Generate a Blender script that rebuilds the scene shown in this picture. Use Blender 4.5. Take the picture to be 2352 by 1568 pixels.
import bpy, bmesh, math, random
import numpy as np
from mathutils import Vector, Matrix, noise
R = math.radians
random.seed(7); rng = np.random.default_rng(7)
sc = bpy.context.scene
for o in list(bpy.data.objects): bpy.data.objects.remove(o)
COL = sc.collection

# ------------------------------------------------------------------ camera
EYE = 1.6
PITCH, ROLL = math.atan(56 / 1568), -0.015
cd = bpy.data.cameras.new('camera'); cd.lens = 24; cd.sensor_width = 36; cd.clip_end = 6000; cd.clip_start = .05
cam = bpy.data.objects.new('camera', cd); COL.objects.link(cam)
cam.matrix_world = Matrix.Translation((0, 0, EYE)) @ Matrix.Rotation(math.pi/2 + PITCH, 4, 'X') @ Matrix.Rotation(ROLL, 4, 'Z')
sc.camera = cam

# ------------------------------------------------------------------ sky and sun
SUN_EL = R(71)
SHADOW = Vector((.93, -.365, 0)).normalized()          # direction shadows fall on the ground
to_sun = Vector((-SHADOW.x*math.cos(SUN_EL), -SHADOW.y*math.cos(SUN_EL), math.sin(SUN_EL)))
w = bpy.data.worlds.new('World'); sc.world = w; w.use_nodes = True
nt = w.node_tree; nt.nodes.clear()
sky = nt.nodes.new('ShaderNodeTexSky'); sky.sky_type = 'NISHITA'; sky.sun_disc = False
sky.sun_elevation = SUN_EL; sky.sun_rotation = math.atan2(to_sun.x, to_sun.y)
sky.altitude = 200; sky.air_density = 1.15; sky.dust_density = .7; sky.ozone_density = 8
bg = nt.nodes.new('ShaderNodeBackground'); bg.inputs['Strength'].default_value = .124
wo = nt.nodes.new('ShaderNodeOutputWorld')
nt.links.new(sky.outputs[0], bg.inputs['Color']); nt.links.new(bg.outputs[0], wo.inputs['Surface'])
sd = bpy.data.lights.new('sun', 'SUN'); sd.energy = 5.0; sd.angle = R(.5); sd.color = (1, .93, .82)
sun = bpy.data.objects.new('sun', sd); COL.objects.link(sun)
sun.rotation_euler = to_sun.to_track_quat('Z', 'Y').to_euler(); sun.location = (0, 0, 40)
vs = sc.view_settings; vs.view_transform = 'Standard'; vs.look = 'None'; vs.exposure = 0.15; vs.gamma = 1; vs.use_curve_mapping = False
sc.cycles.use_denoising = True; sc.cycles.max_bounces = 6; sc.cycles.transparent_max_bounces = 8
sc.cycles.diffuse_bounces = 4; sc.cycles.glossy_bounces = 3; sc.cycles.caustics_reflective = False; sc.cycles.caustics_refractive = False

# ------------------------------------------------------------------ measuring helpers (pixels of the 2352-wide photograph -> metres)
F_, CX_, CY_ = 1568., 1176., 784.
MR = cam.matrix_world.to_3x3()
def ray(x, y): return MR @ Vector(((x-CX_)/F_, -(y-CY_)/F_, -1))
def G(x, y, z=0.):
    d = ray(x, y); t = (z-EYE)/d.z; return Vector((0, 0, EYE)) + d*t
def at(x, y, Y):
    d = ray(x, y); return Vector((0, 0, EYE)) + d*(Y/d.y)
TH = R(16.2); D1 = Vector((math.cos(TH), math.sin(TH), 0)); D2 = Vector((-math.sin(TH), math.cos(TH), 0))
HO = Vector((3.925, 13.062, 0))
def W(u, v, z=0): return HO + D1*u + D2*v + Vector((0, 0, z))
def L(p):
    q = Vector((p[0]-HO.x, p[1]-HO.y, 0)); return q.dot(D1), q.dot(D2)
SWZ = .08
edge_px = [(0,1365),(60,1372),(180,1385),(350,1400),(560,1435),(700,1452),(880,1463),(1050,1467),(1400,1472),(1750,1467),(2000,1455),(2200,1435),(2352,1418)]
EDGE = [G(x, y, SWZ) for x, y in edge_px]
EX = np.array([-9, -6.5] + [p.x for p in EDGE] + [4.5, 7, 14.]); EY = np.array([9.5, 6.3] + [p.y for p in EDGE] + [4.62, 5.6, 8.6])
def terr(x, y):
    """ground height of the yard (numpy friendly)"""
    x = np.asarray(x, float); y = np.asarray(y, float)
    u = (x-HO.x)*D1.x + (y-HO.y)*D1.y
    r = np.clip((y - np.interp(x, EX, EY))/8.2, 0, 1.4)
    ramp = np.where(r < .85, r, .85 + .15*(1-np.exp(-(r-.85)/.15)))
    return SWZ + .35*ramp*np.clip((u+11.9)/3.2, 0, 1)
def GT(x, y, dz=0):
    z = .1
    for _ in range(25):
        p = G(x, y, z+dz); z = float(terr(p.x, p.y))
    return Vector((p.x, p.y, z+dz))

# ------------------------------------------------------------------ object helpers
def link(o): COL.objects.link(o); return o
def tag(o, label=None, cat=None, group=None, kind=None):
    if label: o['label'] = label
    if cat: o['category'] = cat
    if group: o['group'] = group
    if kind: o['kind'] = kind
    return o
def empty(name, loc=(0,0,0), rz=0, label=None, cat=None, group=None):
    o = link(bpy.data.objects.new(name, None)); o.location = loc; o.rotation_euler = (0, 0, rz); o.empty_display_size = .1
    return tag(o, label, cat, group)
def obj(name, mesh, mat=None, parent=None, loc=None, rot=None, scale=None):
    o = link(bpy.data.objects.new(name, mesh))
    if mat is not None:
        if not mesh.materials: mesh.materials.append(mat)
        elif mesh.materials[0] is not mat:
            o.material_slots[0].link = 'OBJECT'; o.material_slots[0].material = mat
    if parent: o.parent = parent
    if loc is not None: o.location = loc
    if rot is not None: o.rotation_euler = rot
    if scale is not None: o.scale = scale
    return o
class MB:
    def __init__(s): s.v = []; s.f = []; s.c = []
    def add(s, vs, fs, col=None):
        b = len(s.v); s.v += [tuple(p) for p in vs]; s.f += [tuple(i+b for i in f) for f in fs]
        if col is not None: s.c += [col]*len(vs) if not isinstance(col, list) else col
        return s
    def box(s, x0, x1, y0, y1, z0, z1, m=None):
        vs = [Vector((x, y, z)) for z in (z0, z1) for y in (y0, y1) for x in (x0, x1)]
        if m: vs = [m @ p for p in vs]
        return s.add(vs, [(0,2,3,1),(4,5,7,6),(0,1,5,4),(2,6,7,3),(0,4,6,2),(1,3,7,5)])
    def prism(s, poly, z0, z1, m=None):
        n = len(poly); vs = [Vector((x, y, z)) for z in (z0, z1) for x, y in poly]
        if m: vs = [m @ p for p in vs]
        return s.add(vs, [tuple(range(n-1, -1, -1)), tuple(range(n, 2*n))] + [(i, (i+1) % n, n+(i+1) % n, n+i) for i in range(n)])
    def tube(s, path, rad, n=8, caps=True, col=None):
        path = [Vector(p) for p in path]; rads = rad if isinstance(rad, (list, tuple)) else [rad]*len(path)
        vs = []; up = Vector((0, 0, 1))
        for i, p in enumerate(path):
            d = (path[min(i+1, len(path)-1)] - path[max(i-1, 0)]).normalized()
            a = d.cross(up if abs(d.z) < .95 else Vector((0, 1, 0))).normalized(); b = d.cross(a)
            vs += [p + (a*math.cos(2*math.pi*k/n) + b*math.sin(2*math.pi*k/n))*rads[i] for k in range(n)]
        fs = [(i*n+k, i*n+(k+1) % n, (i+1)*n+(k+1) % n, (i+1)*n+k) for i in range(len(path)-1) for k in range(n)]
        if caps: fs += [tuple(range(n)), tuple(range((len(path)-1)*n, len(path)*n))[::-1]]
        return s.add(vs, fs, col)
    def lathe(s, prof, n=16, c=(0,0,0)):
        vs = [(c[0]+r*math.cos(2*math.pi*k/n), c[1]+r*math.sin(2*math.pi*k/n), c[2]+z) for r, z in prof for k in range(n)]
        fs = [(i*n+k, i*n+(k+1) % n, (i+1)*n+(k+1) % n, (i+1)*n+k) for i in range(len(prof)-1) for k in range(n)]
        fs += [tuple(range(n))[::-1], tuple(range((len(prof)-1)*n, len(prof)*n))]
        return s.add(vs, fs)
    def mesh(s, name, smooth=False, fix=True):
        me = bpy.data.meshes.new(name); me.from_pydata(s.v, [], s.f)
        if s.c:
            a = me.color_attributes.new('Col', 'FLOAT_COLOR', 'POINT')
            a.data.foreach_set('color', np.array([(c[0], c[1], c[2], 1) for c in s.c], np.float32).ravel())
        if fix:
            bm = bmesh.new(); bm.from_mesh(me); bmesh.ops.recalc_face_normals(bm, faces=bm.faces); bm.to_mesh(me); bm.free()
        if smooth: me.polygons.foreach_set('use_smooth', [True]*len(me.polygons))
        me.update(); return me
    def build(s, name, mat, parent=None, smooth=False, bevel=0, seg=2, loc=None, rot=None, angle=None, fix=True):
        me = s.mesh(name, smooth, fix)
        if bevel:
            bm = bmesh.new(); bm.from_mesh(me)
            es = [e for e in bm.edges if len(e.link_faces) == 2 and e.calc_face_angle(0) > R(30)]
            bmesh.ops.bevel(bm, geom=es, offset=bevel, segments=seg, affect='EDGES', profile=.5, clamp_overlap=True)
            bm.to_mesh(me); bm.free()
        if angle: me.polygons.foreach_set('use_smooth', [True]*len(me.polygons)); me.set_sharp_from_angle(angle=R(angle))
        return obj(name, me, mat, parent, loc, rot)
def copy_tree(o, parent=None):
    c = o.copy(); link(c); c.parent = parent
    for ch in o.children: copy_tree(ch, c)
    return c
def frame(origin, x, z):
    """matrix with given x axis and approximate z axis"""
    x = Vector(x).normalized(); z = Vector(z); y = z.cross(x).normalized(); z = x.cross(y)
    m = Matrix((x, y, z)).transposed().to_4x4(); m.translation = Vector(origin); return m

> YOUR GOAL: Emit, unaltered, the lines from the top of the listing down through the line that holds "sc.cycles.diffuse_bounces = 4;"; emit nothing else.

> EXPECTED OUTPUT:
Generate a Blender script that rebuilds the scene shown in this picture. Use Blender 4.5. Take the picture to be 2352 by 1568 pixels.
import bpy, bmesh, math, random
import numpy as np
from mathutils import Vector, Matrix, noise
R = math.radians
random.seed(7); rng = np.random.default_rng(7)
sc = bpy.context.scene
for o in list(bpy.data.objects): bpy.data.objects.remove(o)
COL = sc.collection

# ------------------------------------------------------------------ camera
EYE = 1.6
PITCH, ROLL = math.atan(56 / 1568), -0.015
cd = bpy.data.cameras.new('camera'); cd.lens = 24; cd.sensor_width = 36; cd.clip_end = 6000; cd.clip_start = .05
cam = bpy.data.objects.new('camera', cd); COL.objects.link(cam)
cam.matrix_world = Matrix.Translation((0, 0, EYE)) @ Matrix.Rotation(math.pi/2 + PITCH, 4, 'X') @ Matrix.Rotation(ROLL, 4, 'Z')
sc.camera = cam

# ------------------------------------------------------------------ sky and sun
SUN_EL = R(71)
SHADOW = Vector((.93, -.365, 0)).normalized()          # direction shadows fall on the ground
to_sun = Vector((-SHADOW.x*math.cos(SUN_EL), -SHADOW.y*math.cos(SUN_EL), math.sin(SUN_EL)))
w = bpy.data.worlds.new('World'); sc.world = w; w.use_nodes = True
nt = w.node_tree; nt.nodes.clear()
sky = nt.nodes.new('ShaderNodeTexSky'); sky.sky_type = 'NISHITA'; sky.sun_disc = False
sky.sun_elevation = SUN_EL; sky.sun_rotation = math.atan2(to_sun.x, to_sun.y)
sky.altitude = 200; sky.air_density = 1.15; sky.dust_density = .7; sky.ozone_density = 8
bg = nt.nodes.new('ShaderNodeBackground'); bg.inputs['Strength'].default_value = .124
wo = nt.nodes.new('ShaderNodeOutputWorld')
nt.links.new(sky.outputs[0], bg.inputs['Color']); nt.links.new(bg.outputs[0], wo.inputs['Surface'])
sd = bpy.data.lights.new('sun', 'SUN'); sd.energy = 5.0; sd.angle = R(.5); sd.color = (1, .93, .82)
sun = bpy.data.objects.new('sun', sd); COL.objects.link(sun)
sun.rotation_euler = to_sun.to_track_quat('Z', 'Y').to_euler(); sun.location = (0, 0, 40)
vs = sc.view_settings; vs.view_transform = 'Standard'; vs.look = 'None'; vs.exposure = 0.15; vs.gamma = 1; vs.use_curve_mapping = False
sc.cycles.use_denoising = True; sc.cycles.max_bounces = 6; sc.cycles.transparent_max_bounces = 8
sc.cycles.diffuse_bounces = 4; sc.cycles.glossy_bounces = 3; sc.cycles.caustics_reflective = False; sc.cycles.caustics_refractive = False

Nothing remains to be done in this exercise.